The fast-food giant Chipotle was among the first to realize the lab’s potential value. Ever wonder about the uncanny quality and consistency of the long-cooked morsels of pork, chicken, and steak tucked into all those thousands of burritos and tacos? Representatives of the chain were schooled in the particulars of the sous-vide method by the Alexandria lab at a seminar. It wasn’t much later that Chipotle decided to eliminate the middle man and built its own large-scale, immersion-bath-based lab to assist in the high-grade mass production of its chicken and rice and beans.

Bucher believes the day isn’t far off when we’ll see the first lab-centered restaurant. He cites the example of the chain Panera Bread, which has no kitchen equipment yet produces a salmon club and grilled-salmon salad, both with the help of Cuisine Solutions.

“I could totally see a restaurant with no kitchen, really,” Bucher says, “just a small storage area and everything coming in in bags and being reheated and finished on a small grill. You look at the success of some of the food carts, working in such tight quarters, and it’s not so far-fetched. Plus, the quality is there.

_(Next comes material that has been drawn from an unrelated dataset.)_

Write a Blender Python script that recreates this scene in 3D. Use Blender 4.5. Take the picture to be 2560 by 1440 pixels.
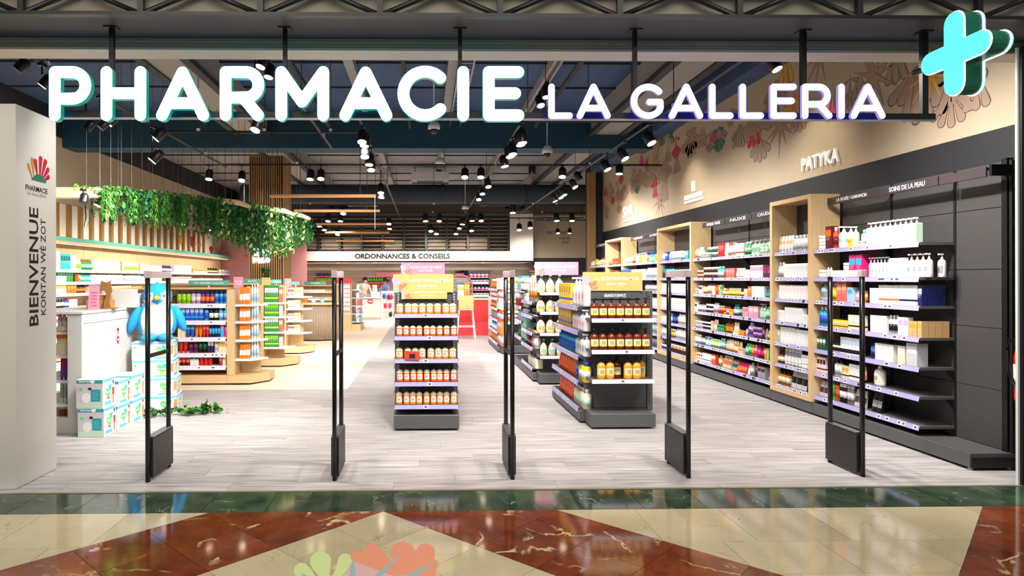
import bpy, math, random
from mathutils import Vector, Matrix, Euler
R = random.Random(7)
PI = math.pi
sc = bpy.context.scene
for o in list(bpy.data.objects):
    bpy.data.objects.remove(o)
COL = sc.collection.objects

# ------------------------------------------------------------------ camera, world, exposure
F = 1620.0; PSI = math.radians(1.05); ROLL = math.radians(0.11); EYE = 1.55
CX = 1063 + F * math.tan(PSI); CY = 697.0
FW = Vector((math.sin(PSI), math.cos(PSI), 0)); RT = Vector((math.cos(PSI), -math.sin(PSI), 0)); UP = Vector((0, 0, 1))
R2 = RT * math.cos(ROLL) - UP * math.sin(ROLL); U2 = RT * math.sin(ROLL) + UP * math.cos(ROLL)
CAM = Vector((0, 0, EYE))
cd = bpy.data.cameras.new('camera'); cam = bpy.data.objects.new('camera', cd); COL.link(cam)
cam.matrix_world = Matrix(((R2.x, U2.x, -FW.x, 0), (R2.y, U2.y, -FW.y, 0), (R2.z, U2.z, -FW.z, EYE), (0, 0, 0, 1)))
cd.sensor_width = 36; cd.lens = 36 * F / 2560
cd.shift_x = (1280 - CX) / 2560; cd.shift_y = (CY - 720) / 2560
cd.clip_start = 0.05; cd.clip_end = 200
sc.camera = cam
sc.view_settings.view_transform = 'Standard'; sc.view_settings.look = 'None'
sc.view_settings.exposure = 0.0; sc.view_settings.gamma = 1.0; sc.view_settings.use_curve_mapping = False
w = bpy.data.worlds.new('world'); sc.world = w; w.use_nodes = True
w.node_tree.nodes['Background'].inputs[0].default_value = (0.75, 0.78, 0.85, 1)
w.node_tree.nodes['Background'].inputs[1].default_value = 0.30
SPOT_W = 520.0      # shop track lamps
MALL_W = 290.0       # mall ceiling light
def area(name, loc, rot, sx, sy, watts, col):
    l = bpy.data.lights.new(name, 'AREA'); l.shape = 'RECTANGLE'; l.size = sx; l.size_y = sy; l.energy = watts; l.color = col
    o = bpy.data.objects.new(name, l); COL.link(o); o.location = loc; o.rotation_euler = rot
    return o
area('mall_ceiling_light', (0.5, 1.0, 5.4), (math.radians(14), 0, 0), 7, 2.5, MALL_W, (1.0, 0.9, 0.76))
area('mall_side_light', (-3.2, 0.6, 4.6), (math.radians(50), 0, math.radians(-8)), 2.5, 1.2, 45, (1.0, 0.88, 0.7))

# pixel (photograph, 2560x1440) -> world point on a real plane; used to read off measured sizes
def ray(px, py): return FW + R2 * ((px - CX) / F) - U2 * ((py - CY) / F)
def fl(px, py, z=0.0):
    r = ray(px, py); return CAM + r * ((z - EYE) / r.z)
def pX(px, py, X):
    r = ray(px, py); return CAM + r * (X / r.x)
def pY(px, py, Y):
    r = ray(px, py); return CAM + r * (Y / r.y)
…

You can taste it.”

But even as the most enthusiastic proponents of the technology embrace its many uses, they’re increasingly leery of diners learning of their enthusiasm. Leery of customers seeing them as ceding control of their craft—a craft that, for all its advances, is rooted in tradition and that demands of its practitioners a passionate, hands-on devotion.

Daniel Boulud, I learned during my research, was antsy about this story. Many at the lab are a little on guard, too—welcoming the attention but uneasy with the prospect of being outed for playing such a role. The job of those who work behind the scenes, after all, is to make the chefs look good, not compete for the spotlight.

Michel Richard went so far as to request an advance copy of this article—underscoring his uneasiness with being portrayed as an avatar of the new technology.

I was unpersuaded, but weeks earlier, over the phone, he had made a convincing case to me for the lab’s role in his world. I didn’t hear a chef in thrall to a new toy; instead Richard spoke with a disarming humility and openness, particularly for someone so celebrated. The lab wasn’t an appendage to his kitchens—it was a full-fledged partner in his operations, a creative accomplice.

“It is,” he said, “a part of my mind when I create new dishes now. I will still use the old style of cooking—sautéing, braising, baking, roasting. But why not take advantage of the new tools?”